DATASET RECORDS:
======

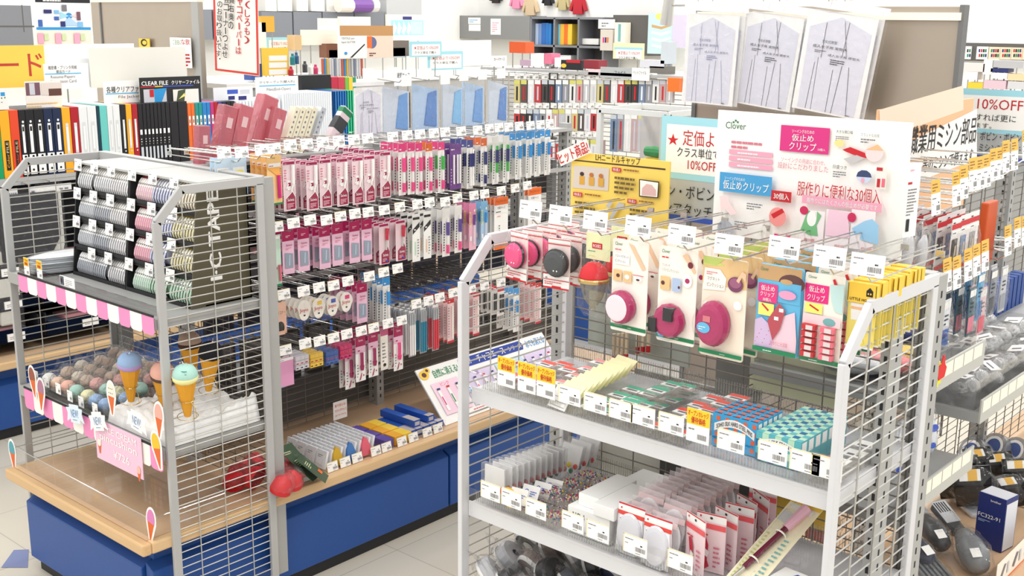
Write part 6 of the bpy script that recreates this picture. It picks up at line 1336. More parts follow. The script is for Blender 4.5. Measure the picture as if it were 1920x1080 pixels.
for k, (px, c_, st) in enumerate(bl[:-1]):
    y0 = P(px, 265, 'x', BX).y; y1 = P(bl[k + 1][0], 265, 'x', BX).y - .002; nm, *rgb = BCOL[c_]; w_ = y1 - y0; h = BZ1 - BZ0 - (.012 if st == 5 else 0); cnt[nm] = cnt.get(nm, 0) + 1
    m_ = C('binder_' + nm.replace(' ', '_'), *rgb, rough=.4)
    t = thing('file_binder', f'{nm} file binder on the far shelf, {ORD[cnt[nm] - 1]} {nm} one from the left', 'binder', (BX, (y0 + y1) / 2, BZ0), R(90), 'file binders on the far shelf')
    MB().box(-w_ / 2, w_ / 2, 0, .25, 0, h, m_).build('cover', t, bevel=.002)
    mb = MB(); a = w_ * .5
    if st == 1: mb.rect(-a * .32, h * .36, a * .42, h * .78, .001, WHITE); mb.rect(-a * .2, h * .68, a * .3, h * .75, .0014, INK); mb.oval(.002, h * .82, .005, .006, .001, WHITE, 8); mb.oval(.002, h * .3, .006, .006, .001, WHITE, 8); mb.rect(-a * .85, .01, a * .75, .10, .001, WHITE); mb.text('⌂', -a * .4, .02, a * .3, .045, .0014, INK) if 0 else mb.oval(-.002, .03, .006, .006, .0014, INK, 5)
    elif st == 2: mb.rect(-a * .34, h * .3, a * .4, h * .76, .001, C('binder_slot', 220, 222, 222)); mb.rect(-a * .2, h * .34, a * .26, h * .7, .0014, WHITE); mb.oval(.002, h * .26, .004, .004, .001, C('binder_slot', 220, 222, 222), 8)
    elif st == 3: mb.rect(-a * .4, h * .12, a * .5, h * .56, .001, INK); vtext(mb, 'FILE', -a * .2, h * .38, a * .3, h * .54, .0014, C('pale_gold_print', 220, 200, 150)); vtext(mb, 'Color', -a * .2, h * .16, a * .3, h * .36, .0014, m_)
    elif st == 4: mb.rect(-a * .5, h * .50, a * .5, h * .58, .001, WHITE); mb.rect(-a * .5, .03, a * .6, h * .30, .001, C('pale_strip', 206, 212, 218)); mb.lines(-a * .3, h * .34, a * .3, h * .46, 3, .001, WHITE)
    elif st == 5: mb.rect(-a * .5, h * .62, a * .5, h * .78, .001, WHITE); mb.rect(-a * .3, h * .66, a * .3, h * .72, .0014, GREYINK)
    if mb.f: mb.build('spine_label', t)
fl = None
for q in range(24):
    y = P(530 + q * 4.0, 220, 'x', -2.2).y; lab = f'white ribbed clear file on the far shelf, {ORD[q]} from left'; loc = (-2.2, y, BZ0)
    if fl is None: fl = tag(MB().box(-.22, 0, 0, .020, 0, .31, C('white_file', 234, 238, 242, rough=.3)).build('clear_file', None, loc), lab, 'file', 'white clear files')
    else: dup(fl, loc, lab)
for q in range(14):
    px = 445 + q * 6; y = P(px, 240, 'x', -2.2).y; lab = f'white slim file on the far shelf beside the coloured files, {ORD[q]} from left'
    if q == 0: sf = tag(MB().box(-.22, 0, 0, .014, 0, .285, C('white_file', 234, 238, 242)).build('clear_file', None, (-2.2, y, BZ0)), lab, 'file', 'white slim files')
    else: dup(sf, (-2.2, y, BZ0), lab)
for q in range(9):
    nm, cc = (('cobalt', (40, 120, 200)), ('emerald', (50, 190, 140)))[q > 5]; y = P(623 + q * 4.6, 220, 'x', -2.2).y
    tag(MB().box(-.22, 0, 0, .024, 0, .31, C('file_' + nm, *cc, rough=.3)).build('clear_file', None, (-2.2, y, BZ0)), f'{nm} clear file on the far shelf, {ORD[q if q < 6 else q - 6]} of the {nm} ones', 'file', 'coloured clear files')
# rail, hanging bags and bins under the binders
RAILW = C('white_ticket_rail', 232, 232, 232)
for q, (a, b) in enumerate(((0, 30), (52, 132), (150, 300))):
    y0, y1 = P(a, 340, 'x', -2.17).y, P(b, 340, 'x', -2.17).y; mb = MB(); mb.box(0, .006, 0, y1 - y0, 0, .03, RAILW)
    for i in range(7): u = (y1 - y0) * (.05 + i * .13); mb.box(.006, .0066, u, u + (y1 - y0) * .09, .004, .012, GREYINK)
    tag(mb.build('ticket_rail', None, (-2.17, y0, BZ0 - .072)), f'white ticket rail under the binder shelf, {ORD[q]} from left', 'ticket rail', 'ticket rails under the binders')
BLKB = C('black_fabric_case', 38, 38, 44, rough=.4)
for q, (px, py, w_, h, d, n) in enumerate(((48, 362, .28, .30, .05, 'large'), (88, 355, .12, .36, .03, 'pale'), (8, 470, .1, .34, .03, 'tall white'), (180, 380, .2, .3, .04, 'wide'), (240, 370, .2, .32, .04, 'square'), (560, 480, .26, .3, .04, 'boxy'), (640, 470, .22, .26, .04, 'narrow'))):
    p = P(px, py, 'x', -2.16); t = thing('hanging_case', f'{n} case hanging in a clear bag below the binder shelf', 'case', p, R(90)); m_ = BLKB if 'white' not in n and n != 'pale' else C('pale_fabric_case', 214, 212, 204)
    MB().prism([(-w_ / 2, 0), (w_ / 2, 0), (w_ / 2, -h * .7), (w_ * .3, -h), (-w_ / 2, -h)], -d / 2, d / 2, m_).build('case', t, bevel=.01); mb = MB(); mb.add([(-w_ * .54, -d * .6, .03), (w_ * .54, -d * .6, .03), (w_ * .56, -d * .6, -h * 1.05), (-w_ * .56, -d * .6, -h * 1.05)], [(0, 1, 2, 3)], BAG); mb.path([(0, .1, .05), (0, -d, .04)], .003, CHROME, 5); mb.build('clear_bag', t)
DBIN = C('black_bin', 44, 44, 48, rough=.3); SMK = clear('smoky_bin', (130, 130, 134), .1, .1)
for r_ in range(3):
    for q in range(9):
        y = .15 + q * .36; z = .44 + r_ * .15; lab = f'black plastic bin of stationery on the far gondola, {ORD[r_]} tier up, {ORD[q]} from left'
        if r_ == q == 0:
            bn = thing('shelf_bin', lab, 'bin', (-2.13, y, z), R(90), 'black bins on the far gondola'); MB().box(-.165, .165, .02, .26, -.01, 0, DBIN).box(-.165, .165, .25, .26, 0, .12, DBIN).box(-.165, -.16, .02, .26, 0, .1, DBIN).box(.16, .165, .02, .26, 0, .1, DBIN).box(-.165, .165, .014, .02, -.01, .055, SMK).build('bin_body', bn)
            mb = MB(); mb.box(.01, .09, .008, .013, .0, .035, WHITE); mb.lines(.02, .01, .08, .026, 2, -.0076, GREYINK); mb.build('price_ticket', bn); MB().box(-.13, .12, .05, .2, .0, .045, C('slate_goods', 96, 112, 136)).box(-.06, .08, .04, .16, .045, .06, C('rose_goods', 216, 150, 156)).build('goods', bn)
        else: dup(bn, (-2.13, y, z), lab)
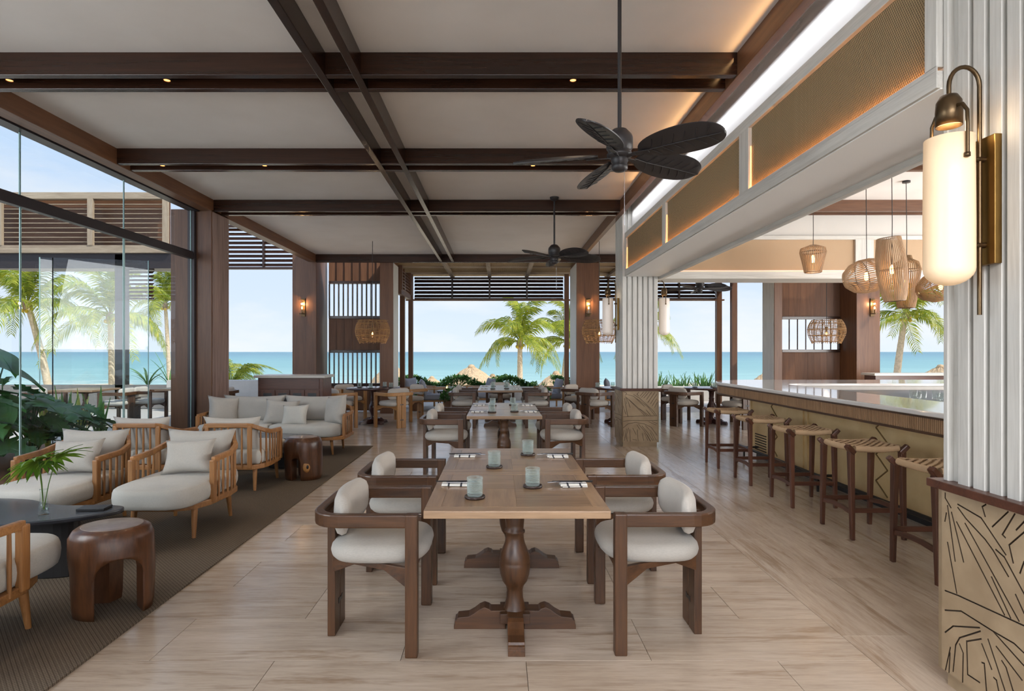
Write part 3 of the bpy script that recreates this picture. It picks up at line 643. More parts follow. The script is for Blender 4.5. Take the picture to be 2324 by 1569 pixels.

======

OBJECTIVE: Using the data above, print every line exactly, omitting pictures.

TASK RESPONSE:
Write part 6 of the bpy script that recreates this picture. It picks up at line 1336. More parts follow. The script is for Blender 4.5. Measure the picture as if it were 1920x1080 pixels.
for k, (px, c_, st) in enumerate(bl[:-1]):
    y0 = P(px, 265, 'x', BX).y; y1 = P(bl[k + 1][0], 265, 'x', BX).y - .002; nm, *rgb = BCOL[c_]; w_ = y1 - y0; h = BZ1 - BZ0 - (.012 if st == 5 else 0); cnt[nm] = cnt.get(nm, 0) + 1
    m_ = C('binder_' + nm.replace(' ', '_'), *rgb, rough=.4)
    t = thing('file_binder', f'{nm} file binder on the far shelf, {ORD[cnt[nm] - 1]} {nm} one from the left', 'binder', (BX, (y0 + y1) / 2, BZ0), R(90), 'file binders on the far shelf')
    MB().box(-w_ / 2, w_ / 2, 0, .25, 0, h, m_).build('cover', t, bevel=.002)
    mb = MB(); a = w_ * .5
    if st == 1: mb.rect(-a * .32, h * .36, a * .42, h * .78, .001, WHITE); mb.rect(-a * .2, h * .68, a * .3, h * .75, .0014, INK); mb.oval(.002, h * .82, .005, .006, .001, WHITE, 8); mb.oval(.002, h * .3, .006, .006, .001, WHITE, 8); mb.rect(-a * .85, .01, a * .75, .10, .001, WHITE); mb.text('⌂', -a * .4, .02, a * .3, .045, .0014, INK) if 0 else mb.oval(-.002, .03, .006, .006, .0014, INK, 5)
    elif st == 2: mb.rect(-a * .34, h * .3, a * .4, h * .76, .001, C('binder_slot', 220, 222, 222)); mb.rect(-a * .2, h * .34, a * .26, h * .7, .0014, WHITE); mb.oval(.002, h * .26, .004, .004, .001, C('binder_slot', 220, 222, 222), 8)
    elif st == 3: mb.rect(-a * .4, h * .12, a * .5, h * .56, .001, INK); vtext(mb, 'FILE', -a * .2, h * .38, a * .3, h * .54, .0014, C('pale_gold_print', 220, 200, 150)); vtext(mb, 'Color', -a * .2, h * .16, a * .3, h * .36, .0014, m_)
    elif st == 4: mb.rect(-a * .5, h * .50, a * .5, h * .58, .001, WHITE); mb.rect(-a * .5, .03, a * .6, h * .30, .001, C('pale_strip', 206, 212, 218)); mb.lines(-a * .3, h * .34, a * .3, h * .46, 3, .001, WHITE)
    elif st == 5: mb.rect(-a * .5, h * .62, a * .5, h * .78, .001, WHITE); mb.rect(-a * .3, h * .66, a * .3, h * .72, .0014, GREYINK)
    if mb.f: mb.build('spine_label', t)
fl = None
for q in range(24):
    y = P(530 + q * 4.0, 220, 'x', -2.2).y; lab = f'white ribbed clear file on the far shelf, {ORD[q]} from left'; loc = (-2.2, y, BZ0)
    if fl is None: fl = tag(MB().box(-.22, 0, 0, .020, 0, .31, C('white_file', 234, 238, 242, rough=.3)).build('clear_file', None, loc), lab, 'file', 'white clear files')
    else: dup(fl, loc, lab)
for q in range(14):
    px = 445 + q * 6; y = P(px, 240, 'x', -2.2).y; lab = f'white slim file on the far shelf beside the coloured files, {ORD[q]} from left'
    if q == 0: sf = tag(MB().box(-.22, 0, 0, .014, 0, .285, C('white_file', 234, 238, 242)).build('clear_file', None, (-2.2, y, BZ0)), lab, 'file', 'white slim files')
    else: dup(sf, (-2.2, y, BZ0), lab)
for q in range(9):
    nm, cc = (('cobalt', (40, 120, 200)), ('emerald', (50, 190, 140)))[q > 5]; y = P(623 + q * 4.6, 220, 'x', -2.2).y
    tag(MB().box(-.22, 0, 0, .024, 0, .31, C('file_' + nm, *cc, rough=.3)).build('clear_file', None, (-2.2, y, BZ0)), f'{nm} clear file on the far shelf, {ORD[q if q < 6 else q - 6]} of the {nm} ones', 'file', 'coloured clear files')
# rail, hanging bags and bins under the binders
RAILW = C('white_ticket_rail', 232, 232, 232)
for q, (a, b) in enumerate(((0, 30), (52, 132), (150, 300))):
    y0, y1 = P(a, 340, 'x', -2.17).y, P(b, 340, 'x', -2.17).y; mb = MB(); mb.box(0, .006, 0, y1 - y0, 0, .03, RAILW)
    for i in range(7): u = (y1 - y0) * (.05 + i * .13); mb.box(.006, .0066, u, u + (y1 - y0) * .09, .004, .012, GREYINK)
    tag(mb.build('ticket_rail', None, (-2.17, y0, BZ0 - .072)), f'white ticket rail under the binder shelf, {ORD[q]} from left', 'ticket rail', 'ticket rails under the binders')
BLKB = C('black_fabric_case', 38, 38, 44, rough=.4)
for q, (px, py, w_, h, d, n) in enumerate(((48, 362, .28, .30, .05, 'large'), (88, 355, .12, .36, .03, 'pale'), (8, 470, .1, .34, .03, 'tall white'), (180, 380, .2, .3, .04, 'wide'), (240, 370, .2, .32, .04, 'square'), (560, 480, .26, .3, .04, 'boxy'), (640, 470, .22, .26, .04, 'narrow'))):
    p = P(px, py, 'x', -2.16); t = thing('hanging_case', f'{n} case hanging in a clear bag below the binder shelf', 'case', p, R(90)); m_ = BLKB if 'white' not in n and n != 'pale' else C('pale_fabric_case', 214, 212, 204)
    MB().prism([(-w_ / 2, 0), (w_ / 2, 0), (w_ / 2, -h * .7), (w_ * .3, -h), (-w_ / 2, -h)], -d / 2, d / 2, m_).build('case', t, bevel=.01); mb = MB(); mb.add([(-w_ * .54, -d * .6, .03), (w_ * .54, -d * .6, .03), (w_ * .56, -d * .6, -h * 1.05), (-w_ * .56, -d * .6, -h * 1.05)], [(0, 1, 2, 3)], BAG); mb.path([(0, .1, .05), (0, -d, .04)], .003, CHROME, 5); mb.build('clear_bag', t)
DBIN = C('black_bin', 44, 44, 48, rough=.3); SMK = clear('smoky_bin', (130, 130, 134), .1, .1)
for r_ in range(3):
    for q in range(9):
        y = .15 + q * .36; z = .44 + r_ * .15; lab = f'black plastic bin of stationery on the far gondola, {ORD[r_]} tier up, {ORD[q]} from left'
        if r_ == q == 0:
            bn = thing('shelf_bin', lab, 'bin', (-2.13, y, z), R(90), 'black bins on the far gondola'); MB().box(-.165, .165, .02, .26, -.01, 0, DBIN).box(-.165, .165, .25, .26, 0, .12, DBIN).box(-.165, -.16, .02, .26, 0, .1, DBIN).box(.16, .165, .02, .26, 0, .1, DBIN).box(-.165, .165, .014, .02, -.01, .055, SMK).build('bin_body', bn)
            mb = MB(); mb.box(.01, .09, .008, .013, .0, .035, WHITE); mb.lines(.02, .01, .08, .026, 2, -.0076, GREYINK); mb.build('price_ticket', bn); MB().box(-.13, .12, .05, .2, .0, .045, C('slate_goods', 96, 112, 136)).box(-.06, .08, .04, .16, .045, .06, C('rose_goods', 216, 150, 156)).build('goods', bn)
        else: dup(bn, (-2.13, y, z), lab)
Write part 3 of the bpy script that recreates this picture. It picks up at line 643. More parts follow. The script is for Blender 4.5. Take the picture to be 2324 by 1569 pixels.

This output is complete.